A variável urbana BR apresentou relevante influência no desenvolvimento da cidade, enquanto que os demais acessos não resultaram em novas ocupações em suas proximidades. Identifica-se que a existência dessa infraestrutura representa maior propensão a expandir e formar novas ocupações próximas, evidenciando o impacto da acessibilidade no crescimento urbano. A inserção de uma nova ocupação próxima a BR potencializou o efeito da acessibilidade. Para a cidade estudada constatou-se a relevância de aspectos naturais, que requerem mais atenção, e da acessibilidade, que pode ser mais estudado em outros trabalhos, no desenvolvimento urbano.

Referências:

BAUMBACH, Flávio Almansa. Simulações de crescimento urbano em planícies de inundação nas cidades de fronteira entre Brasil e Uruguai. Dissertação (Mestrado em Arquitetura e Urbanismo) – Universidade Federal de Pelotas, Pelotas, 2019.

ECHENIQUE, Marcial. Modelos matemáticos de la estructura espacial urbana, aplicaciones en América Latina.
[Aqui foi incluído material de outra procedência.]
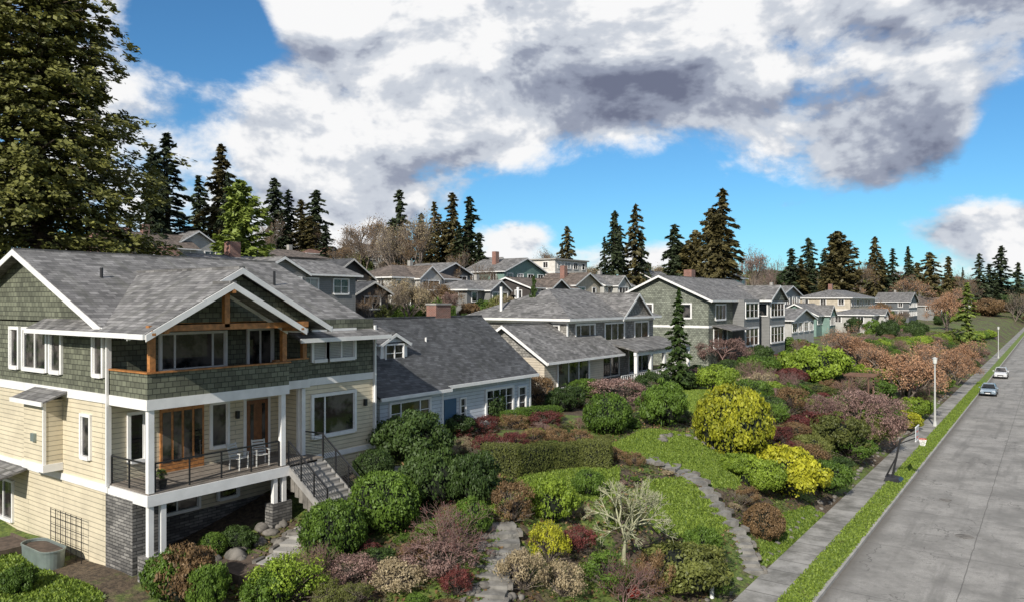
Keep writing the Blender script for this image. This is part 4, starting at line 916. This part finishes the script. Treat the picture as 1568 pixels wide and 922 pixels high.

Buenos Aires: Ediciones SIAP/ Ediciones Nueva Visión, 1975.

INSTITUTO BRASILERO DE GEOGRAFIA E ESTATÍSTICA (IBGE). IBGE, 2021. Cidades. Disponível em:< https://cidades.ibge.gov.br/brasil/rs/herval/panorama>. Acesso em: 15 de maio de 2021

LIU, Yan. Modelling Urban Development with Geographical Information Systems and Cellular Automata. Estados Unidos: Taylor & Francis Group, 2009.

SARAIVA, Marcus Vinicius Pereira; POLIDORI, Maurício Couto. CityCell: Urban Growth Simulator (software). LabUrb – Laboratório de Urbanismo da FAUrb. Pelotas: UFPel, 2015.